Früher Tod von Philipp
Mit Johanna als Unterpfand hebelt Philipp die Machtansprüche seines Schwiegervaters aus. Doch nur 18 Tage nach seinem triumphalen Einzug in Burgos stirbt der frisch gekrönte König. Johanna bricht zusammen. Sie lässt den Leichnam ihres Gatten wieder ausgraben, um ihn im 700 Kilometer entfernten Granada zu bestatten. Über den Trauerzug der hochschwangeren Königin schreibt Chronist Pedro Mártir de Anglería:
"Wir reisen nur nachts. Vier friesische Pferde ziehen den Karren. Als wir in Torquemada halten, müssen bewaffnete Soldaten die Pfarrkirche bewachen, ganz so, als ob ein feindlicher Angriff drohe."
Nach einer mehr als einjährigen Irrfahrt sucht Ferdinand seine inzwischen völlig verwahrloste Tochter auf. Sie überlässt ihm die Regentschaft.

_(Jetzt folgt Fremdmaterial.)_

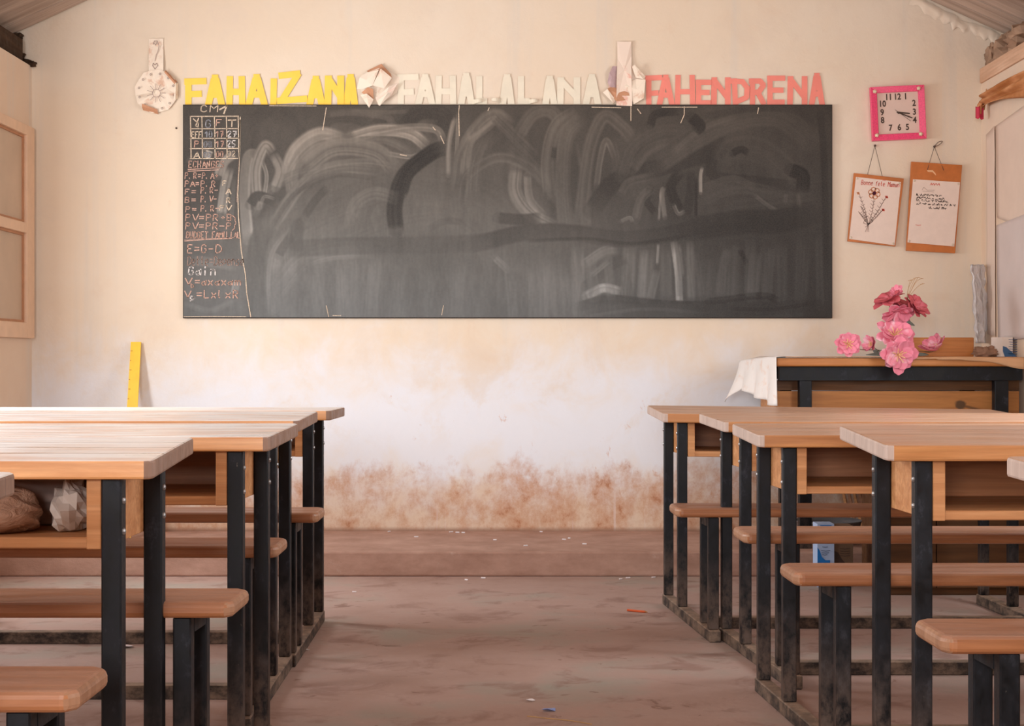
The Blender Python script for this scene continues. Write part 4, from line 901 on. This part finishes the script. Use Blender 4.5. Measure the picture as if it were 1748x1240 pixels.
# knotty plank
t = NT('knotty_orange_plank', 0.5, 0.4)
v = t.pos((0.9, 14, 14)); g_ = t.noise(v, 2.2, 6, .65, .6); x, y, z = t.xyz(t.pos())
dx = t.math('MULTIPLY', t.math('SUBTRACT', x, 2.017), 26.0); dz = t.math('MULTIPLY', t.math('SUBTRACT', z, 0.747), 34.0)
r2 = t.math('ADD', t.math('MULTIPLY', dx, dx), t.math('MULTIPLY', dz, dz)); kn = t.math('ADD', r2, t.math('MULTIPLY', t.math('SUBTRACT', t.noise(t.pos(), 30, 4), 0.5), 1.0))
tl = t.math('ABSOLUTE', t.math('ADD', t.math('MULTIPLY', dz, 1.0), t.math('MULTIPLY', t.math('SUBTRACT', x, 2.017), 9.0)))
tail = t.math('MULTIPLY', t.remap(tl, 0.05, 0.35, 1, 0), t.math('MULTIPLY', t.remap(x, 2.017, 2.04), t.remap(x, 2.08, 2.16, 1, 0)))
c = t.ramp(g_, [(0.3, srgb(150, 92, 42)), (0.7, srgb(188, 124, 64))])
c = t.mix(t.math('MAXIMUM', t.remap(kn, 0.15, 0.7, 0.9, 0), t.math('MULTIPLY', tail, 0.7)), c, srgb(70, 46, 24)); t.color(c); M['knot'] = t.m
build('front_plank', MB().box(1.19, 2.28, 7.08, 7.10, 0.60, 0.808), M['knot'], rt)
build('front_plank', MB().box(1.19, 2.28, 7.08, 7.10, 0.44, 0.596), M['cupb'], rt)
build('side_plank', MB().box(1.19, 1.21, 7.11, 7.50, 0.44, 0.855), M['box'], rt)
# paper cover on the table
M['kraft'] = plain('tan_paper_cover', (206, 160, 122), 0.7, 0.2, 0.08, 8)
def fn(u, v):
    x_ = 1.22+u*1.06; hang = 0.0
    px0 = (x_*F/6.99)+VX
    drop = 0.004+0.006*math.sin(u*14)
    if px0 > 1600: drop = 0.012+0.040*max(0, (px0-1640)/100)*(0.75+0.25*math.sin(px0/17))
    if px0 < 1500: drop = 0.001
    if v < 0.3: t_ = 1-v/0.3; return (x_, 6.992-0.004*math.sin(u*20)-0.002, TZ+0.004-drop*t_)
    return (x_, 6.992+(v-0.3)/0.7*0.6, TZ+0.004+0.002*math.sin(u*17+v*5))
tag(build('paper_cover', MB().grid(fn, 80, 12), M['kraft'], solid=0.001, smooth=True), 'tan paper sheet spread over the teacher table top, wavy front edge', 'table cover')
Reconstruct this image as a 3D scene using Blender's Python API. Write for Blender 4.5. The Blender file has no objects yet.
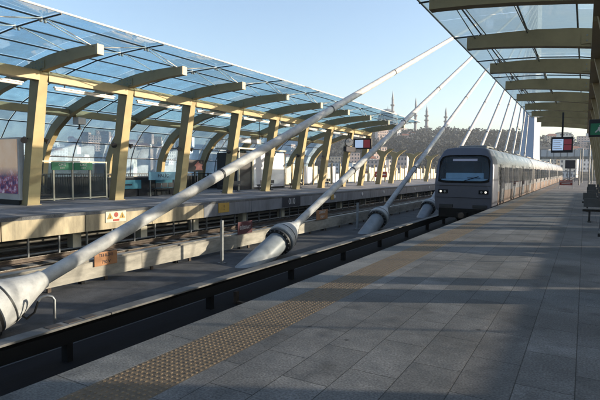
import bpy, bmesh, math, random
from mathutils import Vector, Matrix, noise
R_ = math.radians
random.seed(7)
S = bpy.context.scene
COL = S.collection

# ------------------------------------------------------------------ camera
cd = bpy.data.cameras.new('camera'); cam = bpy.data.objects.new('camera', cd); COL.objects.link(cam)
cd.sensor_width = 36; cd.lens = 36 * 490.9 / 600; cd.clip_start = 0.05; cd.clip_end = 12000
cam.location = (0, 0, 1.7)
yaw, pit, rol = R_(30.054), R_(3.566), R_(0.542)
cam.matrix_world = (Matrix.Translation((0, 0, 1.7)) @ Matrix.Rotation(yaw, 4, 'Z') @
                    Matrix.Rotation(math.pi / 2 - pit, 4, 'X') @ Matrix.Rotation(rol, 4, 'Z'))
S.camera = cam
# ------------------------------------------------------------------ light
SUN_AZ, SUN_EL = R_(60), R_(13.2)          # azimuth from +Y towards +X
w = bpy.data.worlds.new('World'); S.world = w; w.use_nodes = True
nt = w.node_tree; nt.nodes.clear()
sky = nt.nodes.new('ShaderNodeTexSky'); sky.sky_type = 'NISHITA'; sky.sun_disc = False
sky.sun_elevation = SUN_EL; sky.sun_rotation = SUN_AZ; sky.altitude = 20
sky.air_density = 1.0; sky.dust_density = 2.6; sky.ozone_density = 2.0
bg = nt.nodes.new('ShaderNodeBackground'); bg.inputs['Strength'].default_value = 0.13
wo = nt.nodes.new('ShaderNodeOutputWorld')
nt.links.new(sky.outputs[0], bg.inputs[0]); nt.links.new(bg.outputs[0], wo.inputs[0])
sd = bpy.data.lights.new('sun', 'SUN'); sd.energy = 5.0; sd.angle = R_(0.5); sd.color = (1.0, 0.82, 0.60)
sun = bpy.data.objects.new('sun', sd); COL.objects.link(sun)
sdir = Vector((math.sin(SUN_AZ) * math.cos(SUN_EL), math.cos(SUN_AZ) * math.cos(SUN_EL), math.sin(SUN_EL)))
sun.rotation_euler = sdir.to_track_quat('Z', 'Y').to_euler(); sun.location = (40, 30, 30)
S.view_settings.view_transform = 'Standard'; S.view_settings.look = 'None'
S.view_settings.gamma = 1; S.view_settings.use_curve_mapping = False
S.view_settings.exposure = 1.42
S.cycles.transparent_max_bounces = 24; S.cycles.max_bounces = 7
S.cycles.caustics_reflective = False; S.cycles.caustics_refractive = False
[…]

Doch seine Macht ist noch nicht gesichert. Um zu verhindern, dass die Anhänger des verstorbenen Philipp Johanna entführen und als Druckmittel einsetzen, lässt Ferdinand seine Tochter in der Festung Tordesillas einsperren.
46 Jahre in Gefangenschaft
Ihr Gefängnis wird "Johanna, die Wahnsinnige" nicht mehr verlassen. Niemand aus der Familie hat Interesse daran, die rechtmäßige Königin in Freiheit zu sehen: auch nicht Sohn Karl, der Ferdinand 1516 auf den Thron folgt. Als Johanna am 12. April 1555 stirbt, hat sie 46 Jahre ihres Lebens hinter Mauern verbracht.
* An dieser Stelle haben wir die Nationalität angepasst.